* **WHAT YOU WILL DO**: Please pull out every line that includes the string "from".

####################

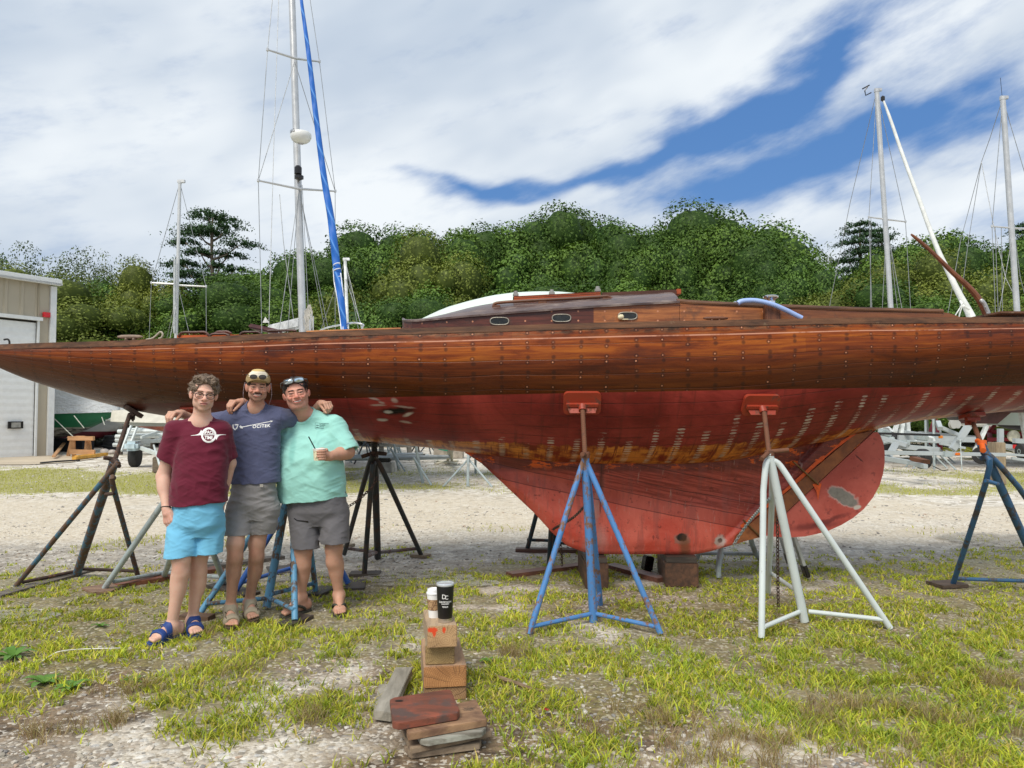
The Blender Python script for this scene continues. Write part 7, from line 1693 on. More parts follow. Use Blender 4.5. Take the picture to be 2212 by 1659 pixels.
slabp('board', 'weathered grey plank lying left of the timber stack, one end raised', [(919 - 65, 1441), (891, 1440), (845, 1540), (808, 1535)], 0, [.10, .10, .055, .055], gw, th=.045, group=GRP)
slabp('board', 'short pale grey plank underneath the raised grey plank', [(818, 1478), (848, 1476), (838, 1545), (806, 1540)], 0, [.03, .03, .03, .03], gw, th=.025, group=GRP)
pw = wood('weathered_ply', (.40, .30, .20), (.18, .12, .08), .85, (3, 8, 8));
slabp('board', 'lowest thin board of the scrap pile', [(872, 1608), (1020, 1585), (1040, 1598), (1036, 1606), (888, 1626)], 0, [.030] * 5, wood('pale_brown_scrap', (.44, .34, .24), (.22, .16, .11)), th=.028, group=GRP)
slabp('board', 'dark brown split board under the rounded one in the scrap pile', [(866, 1570), (1035, 1548), (1063, 1580), (888, 1617)], 0, [.060] * 4, pw, th=.026, group=GRP)
slabp('board', 'rounded grey green painted board in the scrap pile', [(900, 1583), (906, 1570), (1000, 1560), (1044, 1562), (1050, 1572), (1040, 1581), (925, 1600), (908, 1597)], 0, [.090] * 8, wood('grey_green_painted', (.42, .42, .36), (.16, .14, .11), .8, stain=(.20, .25, .20), scov=.3), th=.026, group=GRP)
slabp('board', 'tan plywood board near the top of the scrap pile', [(878, 1575), (985, 1520), (1028, 1510), (1052, 1555), (882, 1586)], 0, [.122] * 5, wood('tan_burnt_ply', (.46, .28, .15), (.17, .09, .055), .8, (3, 6, 6), stain=(.06, .04, .03), scov=.38), th=.030, group=GRP)
rd = wood('red_stained_handle_board', (.36, .10, .055), (.14, .055, .035), .6, (2.2, 9, 9), .4, stain=(.10, .06, .05), scov=.45)
o = slabp('board', 'red brown board with an oval hand hole, on top of the scrap pile', [(842, 1511), (852, 1506), (965, 1489), (974, 1490), (993, 1533), (988, 1541), (862, 1563), (848, 1559)], 0, [.155] * 8, rd, th=.030, group=GRP)
mb = MB(); c = gr(862, 1514, .1562); mb.add([c + A3([.020 * math.cos(q), .011 * math.sin(q), 0]) for q in np.linspace(0, 2 * PI, 17)[:-1]], [tuple(range(16))]); mb.build('hand_hole', pm('hole_black', (.01, .007, .005), .9, bump=0), o)
mb = MB(); mb.tube(spl([G(1066, 1458, .02), G(1085, 1466, .03), G(1110, 1474, .02), G(1150, 1488, .015), G(1176, 1494, .01)], 12), [.006, .012, .010, .013, .012, .010, .012, .010, .010, .009, .008, .004], 7); mb.build('stick', wood('broken_branch', (.34, .24, .15), (.14, .09, .055)), smooth='auto', label='broken brown branch on the ground right of the timber stack', cat='stick')
mb = MB(); mb.tube(spl([G(92, 1428, .02), G(110, 1416, .02), G(130, 1407, .035), G(180, 1402, .03), G(260, 1400, .02)], 14), .0032, 6); mb.build('cord', pm('white_cord', (.72, .70, .64), .7), smooth=True, label='white plastic cord lying in the grass at lower left', cat='cord')
mb = MB(); c = G(1178, 1535, .012); mb.add([c + A3(v) for v in [(-.02, 0, 0), (-.005, .012, .012), (.02, .004, .006), (.012, -.012, .004), (-.01, -.010, .010)]], [(0, 1, 2, 3, 4)]); mb.build('leaf', pm('red_leaf', (.28, .02, .02), .5), label='small dark red leaf on the ground right of the scrap boards', cat='leaf')
# ================================================================ SHED
def make_shed():
 c0 = gr(100, 985); Yc = c0[1]; p1 = gr(0, 990); d = nrm(p1 - c0); hgt = at(106, 609, Yc)[2]      # wall runs from the corner away to the left
 n = A3([d[1], -d[0], 0]); n = n if n[1] < 0 else -n
 e = empty('metal_shed', c0 + d * 8, 'tan metal shed with white trim and a big white roller door at the left edge', 'shed')
 L = 17.0; T = nrm
 t = NT('tan_ribbed_panel'); nn = t; P = t.co(); x, y, z = t.xyz(P)
 t.set(Base_Color=t.mix(t.noise(P, 1.2, 3, .5), (.40, .35, .27), (.48, .43, .33)), Roughness=.5); TAN = t.m
 wht = pm('white_trim', (.74, .76, .76), .45, var=.05, bump=.05); doorw = pm('white_door_panel', (.80, .82, .82), .45, var=.04, bump=.03)
 W = lambda s_, z_, o=0.0: c0 + d * s_ + n * o + A3([0, 0, z_])
 prof = []; s_ = .0
 while s_ < L:
  prof += [(s_, 0), (s_ + .34, 0), (s_ + .38, .05), (s_ + .46, .05), (s_ + .50, 0)]; s_ += .505
 ss = np.linspace(0, 9, 1801); pxs = CX + (c0[0] + d[0] * ss) / (c0[1] + d[1] * ss) * F0; sat = lambda px: float(ss[np.argmin(abs(pxs - px))]); dx0, dx1 = sat(76), 9.2; dh = at(74, 693, c0[1] + d[1] * dx0)[2]
 def wall(za, zb, sa, sb):
  q = [(sa, 0)] + [p for p in prof if sa < p[0] < sb] + [(sb, 0)]; V = [W(a, za, o) for a, o in q] + [W(a, zb, o) for a, o in q]; m = len(q)
  return V, [(i, i + 1, m + i + 1, m + i) for i in range(m - 1)]
 mb = MB(); mb.add(*wall(0, hgt - .1, .02, dx0)); mb.add(*wall(dh, hgt - .1, dx0, dx1)); mb.add(*wall(0, hgt - .1, dx1, L)); mb.build('front_wall', TAN, e, fix=False)
 back = -n; mb = MB(); D = 18
 for (a, b) in ((W(0, 0, -.02), W(0, 0, -D)), (W(0, 0, -D), W(L, 0, -D)), (W(L, 0, -D), W(L, 0, -.02))): mb.beam(a + (0, 0, (hgt - .1) / 2), b + (0, 0, (hgt - .1) / 2), .12, hgt - .1)
 mb.build('side_wall', TAN, e)
 mb = MB(); A, B, C, E_ = W(-.25, hgt - .05, .3), W(L + .2, hgt - .05, .3), W(L + .2, hgt + .1, -D - .2), W(-.25, hgt + .1, -D - .2); M1, M2 = W(-.25, hgt + 1.2, -D / 2), W(L + .2, hgt + 1.2, -D / 2)
 mb.add([A, B, M2, M1, C, E_] + [q - (0, 0, .06) for q in (A, B, M2, M1, C, E_)], [(0, 1, 2, 3), (3, 2, 4, 5), (7, 6, 9, 8), (8, 9, 11, 10), (0, 3, 9, 6), (3, 5, 11, 9), (1, 7, 8, 2), (2, 8, 10, 4), (0, 6, 7, 1)]); mb.build('roof', wht, e)
 mb = MB(); mb.beam(W(-.25, hgt - .02, .22), W(L, hgt - .02, .22), .16, .22, .02); mb.build('gutter', wht, e)
 mb = MB(); mb.beam(W(-.09, 0, -.02), W(-.09, hgt - .15, -.02), .20, .20, up=tuple(n)); mb.build('corner_trim', wht, e)
 mb = MB(); mb.beam(W(dx0 - .03, 0, .03), W(dx0 - .03, dh + .1, .03), .06, .08, up=tuple(n)); mb.beam(W(dx0 - .14, dh + .06, .055), W(dx1, dh + .06, .055), .12, .12); mb.build('door_frame', wht, e)
 mb = MB(); zz = np.arange(0.02, dh, .12); V = []
 for k, z_ in enumerate(zz): V += [W(dx0 + .0, z_, -.06 + (.007 if k % 2 else 0)), W(dx1, z_, -.06 + (.007 if k % 2 else 0))]
 mb.add(V, [(2 * i, 2 * i + 1, 2 * i + 3, 2 * i + 2) for i in range(len(zz) - 1)]); dr = mb.build('roller_door', doorw, e, fix=False)
 mb = MB(); pc = lambda px, py: at(px, py, Yc * .985); s0, s1 = sat(51), sat(19); a = at(35, 918, c0[1] + d[1] * (s0 + s1) / 2); mb.beam(W(s0, a[2], .0), W(s1, a[2], .0), .05, .24); mb.build('window_frame', black_pl, dr)
 mb = MB(); mb.beam(W(s0 + .09, a[2], .02), W(s1 - .09, a[2], .02), .04, .17); mb.build('pane', pm('grey_pane', (.30, .30, .28), .2), dr)
 mb = MB(); s0 = sat(93); a = at(93, 680.5, c0[1] + d[1] * s0); mb.beam(W(s0 - .11, a[2], .09), W(s0 + .11, a[2], .09), .12, .17, .01); mb.build('alarm_bell', pm('red_alarm', (.62, .02, .03), .4), e)
 mb = MB(); mb.tube(spl([W(sat(2), 3.9, .1), W(sat(6), 3.92, .2), W(sat(10), 3.85, .2), W(sat(12), 3.75, .15)], 8), .03, 8); mb.build('door_handle', black_pl, e)
 q = [gr(-260, 988), gr(-260, 1006), gr(60, 1005), gr(150, 1000), gr(205, 992), gr(150, 984), gr(100, 983)]
 mb = MB(); mb.add([p + (0, 0, .02) for p in q], [tuple(range(len(q)))]); mb.build('concrete_apron', pm('concrete', (.52, .44, .33), .85, var=.12, scale=.8, bump=.2), kind='structure')
make_shed()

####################

* **COMPLETE ANSWER**:
The Blender Python script for this scene continues. Write part 7, from line 1693 on. More parts follow. Use Blender 4.5. Take the picture to be 2212 by 1659 pixels.
 c0 = gr(100, 985); Yc = c0[1]; p1 = gr(0, 990); d = nrm(p1 - c0); hgt = at(106, 609, Yc)[2]      # wall runs from the corner away to the left